High Court orders status quo ante in cases filed against applicability of new law to minority schools

Justices S.S. Sundar and P.B. Balaji order maintenance of status quo as on December 17, 1975 when the provisions of the old law were declared inapplicable to minority institutions

April 21, 2023 10:41 pm | Updated 10:45 pm IST - CHENNAI

All writ petitions challenging the new law, which came into force this year, will be taken up for hearing on June 15 and till then the status quo as it had been prevailing since December 17, 1975 should be allowed to continue, say judges.

All writ petitions challenging the new law, which came into force this year, will be taken up for hearing on June 15 and till then the status quo as it had been prevailing since December 17, 1975 should be allowed to continue, say judges. | Photo Credit: File Photo

The Madras High Court on Friday ordered maintenance of status quo as on December 17, 1975 when a Division Bench had declared as inapplicable certain provisions of the Tamil Nadu Recognised Private Schools (Regulation) Act of 1973, and the statutory rules framed thereunder in 1974, to the minority educational institutions.

Justices S.S. Sundar and P.B. Balaji passed the interim order on a batch of writ petitions filed by the Congregation of Sisters of St. Anne’s, the Institute of Franciscan Missionaries of Mary Society and many others challenging certain provisions of the Tamil Nadu Private Schools (Regulation) Act of 2018 and the statutory rules framed under it this year.

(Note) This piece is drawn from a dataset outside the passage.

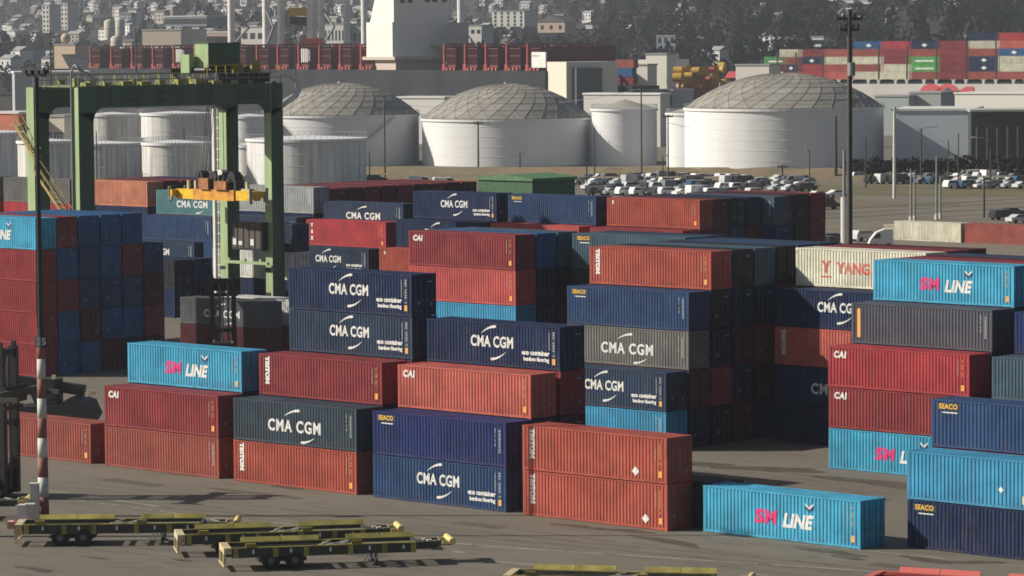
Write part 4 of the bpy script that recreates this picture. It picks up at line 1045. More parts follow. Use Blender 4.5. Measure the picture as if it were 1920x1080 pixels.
for k, (u0, u1, b0, vt, vb, dep, cc, lab, kw) in enumerate([
    (1640, 1700, 1100, 186, None, 14, (.3, .34, .34), 'grey green shed roof right of the largest dome', {}),
    (1705, 1760, 1100, 180, None, 14, (.3, .31, .3), 'grey block below the ship hull lettering', {}),
    (1790, 1990, 1050, 182, None, 20, (.68, .66, .6), 'long white warehouse in front of the white ship hull', dict(roofc=(.66, .65, .6))),
    (1205, 1260, 1150, 172, None, 15, (.25, .28, .33), 'blue grey building between slim tanks', dict(wins=(3, 2, 3, 3))),
    (1100, 1205, 1050, 182, None, 12, (.62, .6, .55), 'white walled building left of the slim cone tank', dict(roofc=(.5, .5, .48))),
    (735, 835, 1050, 182, None, 12, (.6, .58, .54), 'white building between the first two domes', dict(roofc=(.6, .6, .56))),
    (30, 168, 1080, 130, None, 22, (.35, .35, .35), 'shed with bright white roof behind the crane top', dict(roofc=(.78, .77, .74), rz=R_(10))),
    (78, 125, 900, 212, None, 12, (.5, .46, .38), 'tan block beside the yellow crane stair', dict(wins=(2, 1, 3, 4))),
    (-30, 42, 900, 205, None, 12, (.5, .16, .1), 'red and white building at the left edge', dict(roofc=(.65, .62, .58))),
    (270, 345, 1750, 52, 92, 30, (.52, .45, .36), 'tan warehouse wall above the dark ship', dict(rz=R_(-20), roofc=(.5, .46, .4))),
    (345, 435, 1800, 57, 82, 24, (.4, .3, .25), 'long low brown and white building left of the white crane legs', dict(roofc=(.7, .68, .66), wins=(5, 1, 10, 3))),
    (312, 395, 1950, 27, 45, 20, (.2, .23, .27), 'dark glass building with white frame above the tan warehouse', dict(roofc=(.65, .65, .62), wins=(4, 1, 8, 3))),
    (1232, 1266, 1850, 70, 118, 20, (.2, .23, .25), 'grey glass block near the white arcaded building', dict(wins=(3, 3, 2, 3))),
    (1268, 1345, 1900, 70, 92, 20, (.55, .53, .5), 'white arcaded building on the hillside foot', dict(wins=(9, 1, 1.2, 3))),
    (1274, 1345, 1800, 95, 130, 20, (.62, .6, .58), 'white four storey building with rows of windows', dict(wins=(9, 3, 1.0, 1.2), roofc=(.4, .12, .12))),
    (1346, 1366, 1790, 92, 130, 20, (.4, .06, .07), 'narrow crimson building beside the white windowed one', {}),
    (1368, 1384, 1790, 90, 130, 18, (.09, .1, .12), 'dark grey narrow building right of the crimson one', {}),
    (1384, 1411, 1780, 88, 130, 14, (.5, .5, .47), 'pale slatted tower block left of the ship containers', dict(wins=(4, 1, 1.4, 8))),
    (1412, 1432, 1790, 84, 130, 14, (.16, .19, .2), 'dark teal narrow building left of ship containers', {}),
    (1445, 1488, 1700, 72, 92, 14, (.6, .6, .58), 'white flat building above the first ship containers', dict(wins=(3, 1, 4, 2.2))),
    (1492, 1542, 1720, 74, 92, 14, (.55, .55, .53), 'second white flat building above the ship containers', dict(wins=(3, 1, 5, 2))),
    (925, 985, 2300, 22, 50, 18, (.55, .54, .5), 'pale apartment block on the hillside above the ship', dict(wins=(5, 4, 1.6, 1.8))),
    (84, 98, 2200, 4, 55, 12, (.6, .58, .55), 'slim pale tower block at upper left', dict(wins=(2, 6, 1.2, 1.5))),
    (118, 132, 2250, 0, 50, 12, (.58, .55, .5), 'second slim tower block at upper left', dict(wins=(2, 6, 1.2, 1.5))),
    (20, 62, 1900, 90, 118, 14, (.25, .27, .27), 'grey low building at upper left edge', {}),
    (105, 147, 1500, 78, 122, 14, (.55, .42, .3), 'tan stepped tower building under the round tank', {}),
    (1010, 1060, 2100, 42, 62, 14, (.45, .35, .26), 'tan gabled building above the ship stern', dict(gable=True, wins=(3, 1, 2, 2.5))),
]): obox('building', u0, u1, b0, vt, vb, dep, cc, lab, **kw)
for k, (u0, u1, b0, vt, vb, dep, cc, lab, kw) in enumerate([
    (1032, 1056, 1185, 112, None, 8, (.62, .6, .52), 'pale stepped deck block left of the small stack', {}),
    (1062, 1084, 1200, 108, None, 8, (.66, .64, .56), 'tall pale block beside the dark ship stern', {}),
    (1085, 1130, 1215, 112, None, 6, (.64, .61, .55), 'low white roofed block behind the small stack', dict(roofc=(.7, .7, .66))),
    (1212, 1250, 1225, 104, None, 7, (.68, .66, .58), 'stepped white block left of the ochre machinery', {}),
    (1180, 1214, 1215, 124, None, 7, (.66, .63, .55), 'lower white block beside the stepped one', {}),
    (1380, 1440, 1150, 126, None, 8, (.6, .57, .5), 'long low cream block right of the ochre machinery', {}),
    (1095, 1235, 1010, 178, None, 6, (.6, .58, .54), 'long white flat roof in front of the small stack', dict(roofc=(.72, .71, .68))),
    (560, 640, 1000, 186, None, 6, (.6, .6, .58), 'white flat roof left of the first dome', dict(roofc=(.7, .7, .68))),
    (455, 500, 1750, 48, 80, 12, (.55, .52, .48), 'pale workshop behind the leftmost quay crane', dict(wins=(3, 1, 3, 3))),
    (610, 650, 1750, 44, 84, 12, (.5, .5, .47), 'pale ribbed hall between the quay cranes', dict(wins=(6, 1, 1, 5))),
    (655, 690, 1750, 50, 84, 12, (.45, .44, .42), 'small pale hall left of the ship bridge', dict(wins=(4, 1, 1.5, 4))),
    (872, 905, 1800, 48, 92, 12, (.52, .5, .45), 'cream house block right of the ship bridge', dict(wins=(3, 2, 2, 2))),
]): obox('building', u0, u1, b0, vt, vb, dep, cc, lab, **kw)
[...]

Though Advocate General R. Shunmugasundaram vehemently objected to the grant of interim orders, the judges said, all the writ petitions challenging the new law, which came into force this year, would be taken up for hearing on June 15 and till then the status quo as it had been prevailing since December 17, 1975 should be allowed to continue.

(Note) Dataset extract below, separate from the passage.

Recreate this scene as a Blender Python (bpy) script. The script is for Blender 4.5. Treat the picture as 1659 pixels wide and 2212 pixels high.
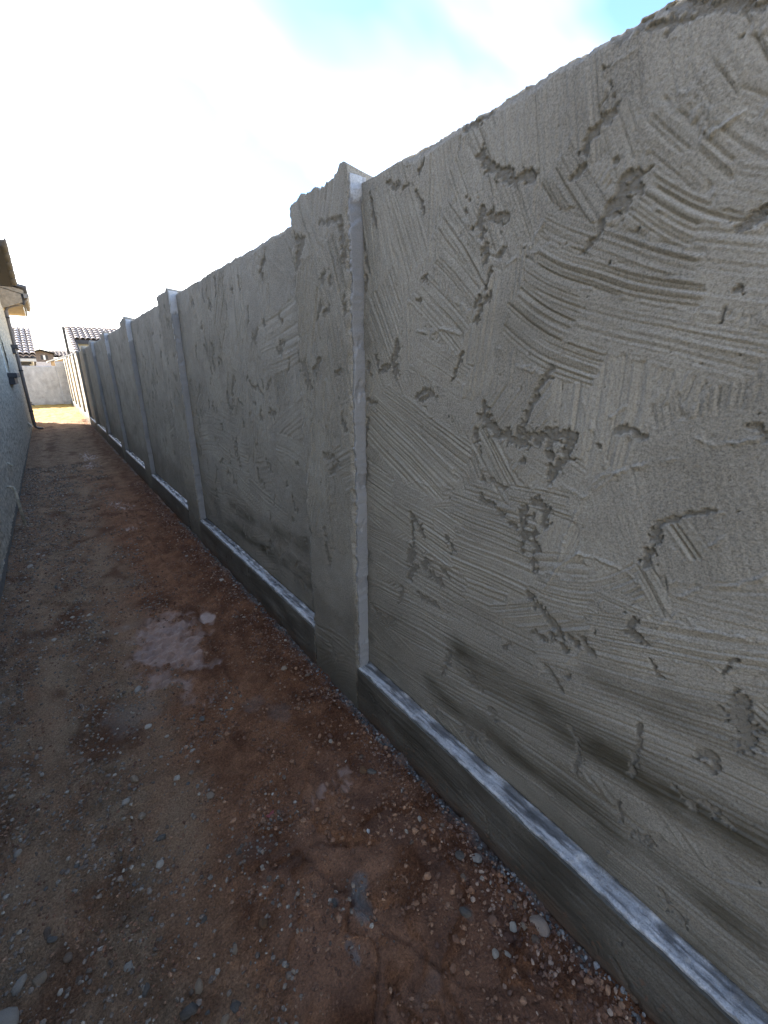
import bpy, bmesh, math, random
import numpy as np
from mathutils import Vector, Matrix

# ---------------------------------------------------------------- camera, sky, sun, exposure
scene = bpy.context.scene
for ob in list(bpy.data.objects):
    bpy.data.objects.remove(ob, do_unlink=True)
COL = scene.collection

CAM_H = 1.55
PITCH = math.radians(18.06)
YAW = math.radians(37.31)          # to the right of the wall's direction (+Y)
SUN_AZ = math.radians(36.0)        # left of +Y
SUN_EL = math.radians(28.0)

cam_data = bpy.data.cameras.new('camera')
cam = bpy.data.objects.new('camera', cam_data)
COL.objects.link(cam)
cam_data.sensor_fit = 'VERTICAL'
cam_data.sensor_height = 36.0
cam_data.sensor_width = 27.0
cam_data.lens = 36.0 * 920.0 / 2212.0
cam_data.clip_start = 0.05
cam_data.clip_end = 2000.0
Fv = Vector((math.sin(YAW) * math.cos(PITCH), math.cos(YAW) * math.cos(PITCH), -math.sin(PITCH)))
Rv = Vector((math.cos(YAW), -math.sin(YAW), 0.0))
Uv = Rv.cross(Fv)
M = Matrix((Rv, Uv, -Fv)).transposed().to_4x4()
M.translation = Vector((0, 0, CAM_H))
cam.matrix_world = M
scene.camera = cam

world = bpy.data.worlds.new('World')
scene.world = world
world.use_nodes = True
wn, wl = world.node_tree.nodes, world.node_tree.links
wn.clear()
w_out = wn.new('ShaderNodeOutputWorld')
w_bg = wn.new('ShaderNodeBackground')
w_sky = wn.new('ShaderNodeTexSky')
w_sky.sky_type = 'NISHITA'
w_sky.sun_disc = False
w_sky.sun_elevation = SUN_EL
w_sky.sun_rotation = -SUN_AZ
w_sky.altitude = 400
w_sky.air_density = 1.0
w_sky.dust_density = 1.0
w_sky.ozone_density = 4.2
w_bg.inputs['Strength'].default_value = 0.11
# thin high cloud drifting through the sky
w_tc = wn.new('ShaderNodeTexCoord')
w_map = wn.new('ShaderNodeMapping')
w_map.inputs['Rotation'].default_value = (0.0, 0.0, math.radians(25))
w_map.inputs['Scale'].default_value = (1.0, 1.6, 2.2)
w_map.inputs['Location'].default_value = (0.9, 0.35, 0.2)
w_no = wn.new('ShaderNodeTexNoise')
w_no.inputs['Scale'].default_value = 1.7
w_no.inputs['Detail'].default_value = 4.0
w_no.inputs['Roughness'].default_value = 0.45
w_no.inputs['Distortion'].default_value = 0.35
w_ramp = wn.new('ShaderNodeValToRGB')
w_ramp.color_ramp.elements[0].position = 0.50
w_ramp.color_ramp.elements[0].color = (0.0, 0.0, 0.0, 1)
w_ramp.color_ramp.elements[1].position = 0.95
w_ramp.color_ramp.elements[1].color = (0.65, 0.65, 0.65, 1)
# pale haze thickening towards the horizon, its upper limit broken up by the same drift
w_sep = wn.new('ShaderNodeSeparateXYZ')
w_haze = wn.new('ShaderNodeMapRange')
w_haze.interpolation_type = 'SMOOTHSTEP'
w_haze.inputs['From Min'].default_value = 0.33
w_haze.inputs['From Max'].default_value = 0.16
w_haze.inputs['To Min'].default_value = 0.0
w_haze.inputs['To Max'].default_value = 0.75
w_wob = wn.new('ShaderNodeMath'); w_wob.operation = 'MULTIPLY_ADD'
w_wob.inputs[1].default_value = -0.30
w_max = wn.new('ShaderNodeMath'); w_max.operation = 'MAXIMUM'
w_mix = wn.new('ShaderNodeMixRGB')
w_mix.inputs['Color2'].default_value = (6.6, 6.2, 5.5, 1)
wl.new(w_tc.outputs['Generated'], w_map.inputs['Vector'])
wl.new(w_map.outputs['Vector'], w_no.inputs['Vector'])
wl.new(w_no.outputs['Fac'], w_ramp.inputs['Fac'])
wl.new(w_tc.outputs['Generated'], w_sep.inputs['Vector'])
wl.new(w_no.outputs['Fac'], w_wob.inputs[0])
w_off = wn.new('ShaderNodeMath'); w_off.operation = 'ADD'; w_off.inputs[1].default_value = 0.15
wl.new(w_sep.outputs['Z'], w_off.inputs[0])
wl.new(w_off.outputs[0], w_wob.inputs[2])
wl.new(w_wob.outputs[0], w_haze.inputs['Value'])
wl.new(w_haze.outputs['Result'], w_max.inputs[0])
wl.new(w_ramp.outputs['Color'], w_max.inputs[1])
wl.new(w_max.outputs[0], w_mix.inputs['Fac'])
wl.new(w_sky.outputs['Color'], w_mix.inputs['Color1'])
wl.new(w_mix.outputs['Color'], w_bg.inputs['Color'])
wl.new(w_bg.outputs['Background'], w_out.inputs['Surface'])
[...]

Representing the petitioners, senior counsel Fr. A. Xavier Arulraj and Isaac Mohanlal brought it to the notice of the court that the minority institutions had initially challenged certain provisions of the 1973 Act as well as the 1974 Rules on the ground that they abrogate the rights of minority educational institutions as enshrined under Article 30(1) of the Constitution.

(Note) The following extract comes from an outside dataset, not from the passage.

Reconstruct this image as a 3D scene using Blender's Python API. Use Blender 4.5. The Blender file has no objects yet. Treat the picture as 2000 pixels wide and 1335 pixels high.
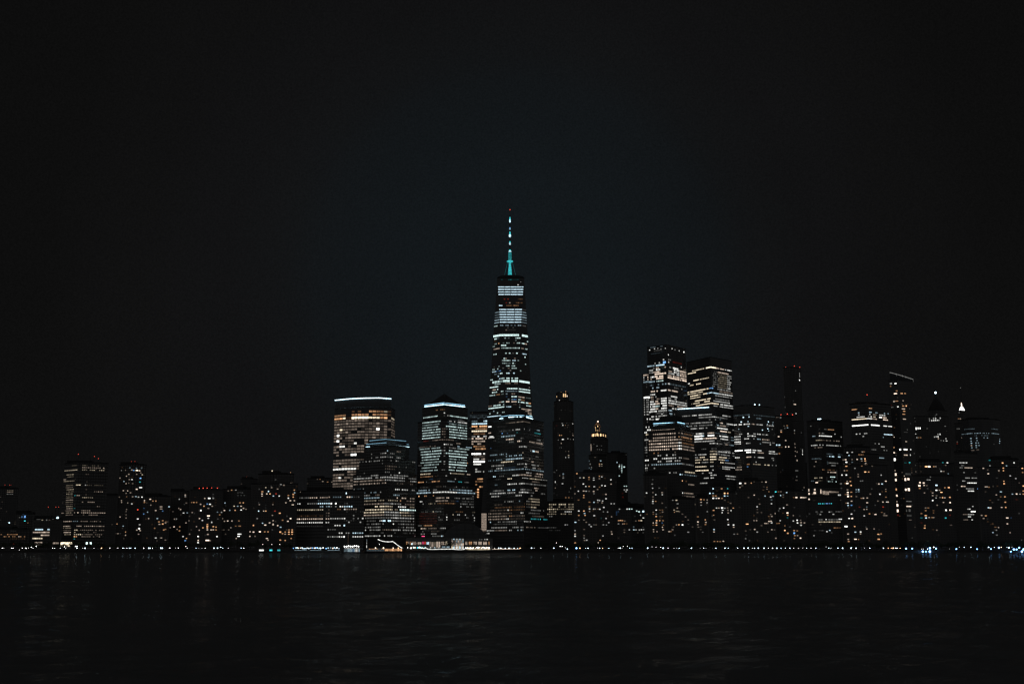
import bpy, math, random, re
from mathutils import Vector
rnd = random.Random(11)
sc = bpy.context.scene
COL = sc.collection

# ------------------------------------------------------------------ camera model (level river bank, tilted up)
F = 2219.0; CX = 1000.0; CY = 667.5; HORIZON = 1071.0; CAMZ = 4.7
TH = math.atan((HORIZON - CY) / F); CT, ST = math.cos(TH), math.sin(TH)
CAM = Vector((0, 0, CAMZ))
def ray(px, py):
    xc = (px - CX) / F; yc = (CY - py) / F
    return Vector((xc, CT - yc * ST, ST + yc * CT))
def W(px, py, Y):                                  # the point at distance Y across the river seen in direction px, py
    r = ray(px, py); return CAM + r * (Y / r.y)
def proj(P):
    d = P - CAM; f = d.y * CT + d.z * ST; u = -d.y * ST + d.z * CT
    return CX + F * d.x / f, CY - F * u / f
GZ = 2.5                                           # street level of the island
cam_data = bpy.data.cameras.new("camera"); cam = bpy.data.objects.new("camera", cam_data); COL.objects.link(cam)
cam.location = CAM; cam.rotation_euler = (math.radians(90) + TH, 0, 0)
cam_data.sensor_width = 36; cam_data.lens = F / 2000 * 36; cam_data.clip_start = 0.5; cam_data.clip_end = 60000
sc.camera = cam

# ------------------------------------------------------------------ materials
def new_mat(name):
    m = bpy.data.materials.new(name); m.use_nodes = True; nt = m.node_tree
    return m, nt, nt.nodes["Principled BSDF"]
def N(nt, t, **kw):
    n = nt.nodes.new(t)
    for k, v in kw.items(): setattr(n, k, v)
    return n
def math_node(nt, op, a, b=None):
    n = N(nt, "ShaderNodeMath", operation=op)
    for i, v in enumerate((a, b)):
        if v is None: continue
        if isinstance(v, (int, float)): n.inputs[i].default_value = v
        else: nt.links.new(v, n.inputs[i])
    return n.outputs[0]
def wall_mat(name, wall, glass, floor=3.8, bay=3.0, gf=0.6, gb=0.78, wr=0.7, gr=0.12):
    m, nt, b = new_mat(name); L = nt.links.new
    uv = N(nt, "ShaderNodeUVMap"); uv.uv_map = "metres"
    s = N(nt, "ShaderNodeSeparateXYZ"); L(uv.outputs[0], s.inputs[0])
    fu = math_node(nt, "FRACT", math_node(nt, "DIVIDE", s.outputs[0], bay))
    fv = math_node(nt, "FRACT", math_node(nt, "DIVIDE", s.outputs[1], floor))
    mask = math_node(nt, "MULTIPLY", math_node(nt, "LESS_THAN", fu, gb), math_node(nt, "LESS_THAN", fv, gf))
    no = N(nt, "ShaderNodeTexNoise"); no.inputs["Scale"].default_value = 0.07; no.inputs["Detail"].default_value = 5
    geo = N(nt, "ShaderNodeNewGeometry"); L(geo.outputs["Position"], no.inputs["Vector"])
    mr = N(nt, "ShaderNodeMapRange"); mr.inputs[3].default_value = 0.6; mr.inputs[4].default_value = 1.3; L(no.outputs[0], mr.inputs[0])
    vm = N(nt, "ShaderNodeVectorMath", operation="SCALE"); vm.inputs[0].default_value = wall; L(mr.outputs[0], vm.inputs["Scale"])
    mx = N(nt, "ShaderNodeMix", data_type="RGBA"); L(mask, mx.inputs[0]); L(vm.outputs[0], mx.inputs[6]); mx.inputs[7].default_value = (*glass, 1)
    L(mx.outputs[2], b.inputs["Base Color"])
    mf = N(nt, "ShaderNodeMix"); L(mask, mf.inputs[0]); mf.inputs[2].default_value = wr; mf.inputs[3].default_value = gr
    L(mf.outputs[0], b.inputs["Roughness"])
    b.inputs["Emission Color"].default_value = (1, .99, .97, 1)      # faint glow added to the panes to lift the dark facades
    L(math_node(nt, "MULTIPLY", math_node(nt, "MULTIPLY", mask, mr.outputs[0]), .0011/(gf*gb)), b.inputs["Emission Strength"]); m.cycles.emission_sampling = "NONE"
    return m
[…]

A Division Bench of the High Court allowed those writ petitions and declared many provisions to be inapplicable to minority institutions. The State government took the matter on appeal to the Supreme Court which remitted the case to the High Court on March 4, 2003 with an order to maintain status quo unless the High Court decides to modify it.

Thereafter, the State government filed an affidavit before the High Court that it intends to come up with a comprehensive law governing all private schools in the State. Therefore, the court recorded the submission and disposed of the writ petitions with a direction to maintain the status quo as on December 17, 1975 until the new law comes into force.

Though the government enacted the new law in 2018, it came into force only in January this year after the framing of the statutory rules and hence the writ petitioners had rushed to the court once again contending that the provisions of the new law too were in violation of the constitutional right of the minorities to administer educational institutions.

The petitioners contended that the provisions which insist on obtaining permission from a competent authority to establish a private school offend the right of the minorities. Further, the new law provides unrestricted and uncanalised power to the competent authority to withdraw the recognition of any private school, they complained.